Y, sin embargo, no creo que sea el odio marxista la única fuerza que actúa en la demolición de una figura que es histórica por mucho que tantos se empeñen, hoy hasta con una ley mendaz, en hacerla desaparecer. No puede ser sólo eso. Entre otras razones, porque no todo el pueblo español está poseído de esa inquina antifranquista a pesar del lavado de cerebro a que se le está sometiendo desde su paso por las clases de la propia enseñanza primaria.

Se da a mí entender otra componente enraizada quizá en aquellos vicios de nuestro carácter colectivo a los que el propio Franco se refería como nuestros “demonios familiares”.  Si cualquiera se fija en las calles y plazas de nuestras ciudades podrá reparar en un fenómeno tan curioso como triste. Abundan los monumentos y estatuas a quienes se sublevaron contra su patria. Son varios, valga como ejemplo, los erigidos a José Francisco San Martín, el Libertador, artífice de la independencia de esa querida nación que es Argentina. También existen los de Bolívar, venezolano, hijo de vascos, que logró la independencia de Venezuela o a Rizal, el que consigue la de Filipinas y cuenta en Madrid con uno de sus más amplios paseos y un monumento que hubieran merecido de tal dimensión no pocos héroes de nuestra historia. Pero nos costará trabajo, por ejemplo, encontrar en nuestras calles efigies de Hernán Cortés, Pizarro, Valdivia, y esa amplia nómina de conquistadores y colonizadores de la América hispana. O de generales como Castaños, Prim, Primo de Rivera (Miguel y Fernando) o de figuras populares cuya nómina es asimismo extensa.

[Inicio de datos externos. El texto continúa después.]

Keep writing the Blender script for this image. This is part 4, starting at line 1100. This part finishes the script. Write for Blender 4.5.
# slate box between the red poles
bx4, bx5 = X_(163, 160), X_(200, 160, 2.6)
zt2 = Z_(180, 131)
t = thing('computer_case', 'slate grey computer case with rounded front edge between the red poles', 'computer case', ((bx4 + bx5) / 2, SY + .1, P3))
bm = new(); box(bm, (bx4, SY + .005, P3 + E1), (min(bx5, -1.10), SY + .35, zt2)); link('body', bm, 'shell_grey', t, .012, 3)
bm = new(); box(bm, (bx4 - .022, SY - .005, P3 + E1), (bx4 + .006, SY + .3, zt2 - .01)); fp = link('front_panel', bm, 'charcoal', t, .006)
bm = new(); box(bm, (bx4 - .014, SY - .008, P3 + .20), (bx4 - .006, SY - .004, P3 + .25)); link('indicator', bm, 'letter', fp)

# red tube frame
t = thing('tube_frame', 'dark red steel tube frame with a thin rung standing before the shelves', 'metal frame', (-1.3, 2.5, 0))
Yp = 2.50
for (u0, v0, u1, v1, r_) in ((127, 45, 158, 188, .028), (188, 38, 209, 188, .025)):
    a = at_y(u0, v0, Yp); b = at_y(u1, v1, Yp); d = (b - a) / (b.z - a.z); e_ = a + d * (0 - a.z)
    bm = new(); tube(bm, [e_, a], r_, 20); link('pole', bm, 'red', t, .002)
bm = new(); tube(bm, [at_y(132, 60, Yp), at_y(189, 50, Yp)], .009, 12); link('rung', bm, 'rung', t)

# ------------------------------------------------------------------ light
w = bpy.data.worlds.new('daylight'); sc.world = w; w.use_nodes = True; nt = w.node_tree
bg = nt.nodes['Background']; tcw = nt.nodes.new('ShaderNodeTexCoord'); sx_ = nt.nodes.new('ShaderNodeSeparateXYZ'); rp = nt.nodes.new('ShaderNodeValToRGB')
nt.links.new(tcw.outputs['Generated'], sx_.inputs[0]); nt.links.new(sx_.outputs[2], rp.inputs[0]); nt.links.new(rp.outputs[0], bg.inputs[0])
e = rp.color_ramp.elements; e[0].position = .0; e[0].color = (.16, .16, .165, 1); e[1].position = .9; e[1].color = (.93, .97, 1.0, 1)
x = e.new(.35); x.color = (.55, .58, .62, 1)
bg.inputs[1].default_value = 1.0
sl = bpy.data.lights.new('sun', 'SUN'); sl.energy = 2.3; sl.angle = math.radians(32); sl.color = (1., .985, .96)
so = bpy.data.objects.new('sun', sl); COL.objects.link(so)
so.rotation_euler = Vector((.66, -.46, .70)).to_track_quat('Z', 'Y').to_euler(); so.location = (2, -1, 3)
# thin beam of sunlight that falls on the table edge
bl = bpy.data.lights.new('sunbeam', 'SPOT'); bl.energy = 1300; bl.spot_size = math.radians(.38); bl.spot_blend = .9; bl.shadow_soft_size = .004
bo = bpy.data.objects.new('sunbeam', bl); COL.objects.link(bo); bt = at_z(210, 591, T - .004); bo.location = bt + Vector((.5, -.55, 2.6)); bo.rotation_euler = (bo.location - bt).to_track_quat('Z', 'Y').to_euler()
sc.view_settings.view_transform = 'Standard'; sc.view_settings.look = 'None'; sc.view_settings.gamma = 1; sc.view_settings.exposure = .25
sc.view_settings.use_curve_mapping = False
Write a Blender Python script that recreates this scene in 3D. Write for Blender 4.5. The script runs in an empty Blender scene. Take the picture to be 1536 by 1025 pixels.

Para que nadie pueda calificar estas líneas de sectarias, haré constar que entiendo perfectamente el orgullo de sus compatriotas por aquellas figuras que protagonizaron la independencia de sus respectivos países. En la visita que realicé a Argentina en el otoño del 2000 visité el regimiento San Martín, legítimo orgullo de los argentinos. Pero San Martín, fue teniente coronel de Caballería en el ejército español de su tiempo y se sublevó contra España. ¿Por qué monumentos aquí?

A lo largo de estos últimos años, en una acción que me parece tan irracional como absurda, se han ido demoliendo los monumentos ecuestres o de otro carácter erigidos a Franco, en muchos casos por suscripción popular.  El primero, que puedo recordar fue la estatua que presidía la plaza entonces llamada del Caudillo en la ciudad de Valencia. La más reciente, iba a escribir la última y no lo será, la que se levantaba ante las puertas de la Academia General Militar, en cuya leyenda se había sustituido hace años la dedicatoria a Franco como Jefe del Estado, por el más modesto título de fundador – lo era – de aquel Centro. Apenas nadie alzó su voz contra aquella demolición injusticia cobarde…

¡Que tristeza de pueblo que así trata a quienes le sirven y así premia a quienes se sublevan contra él!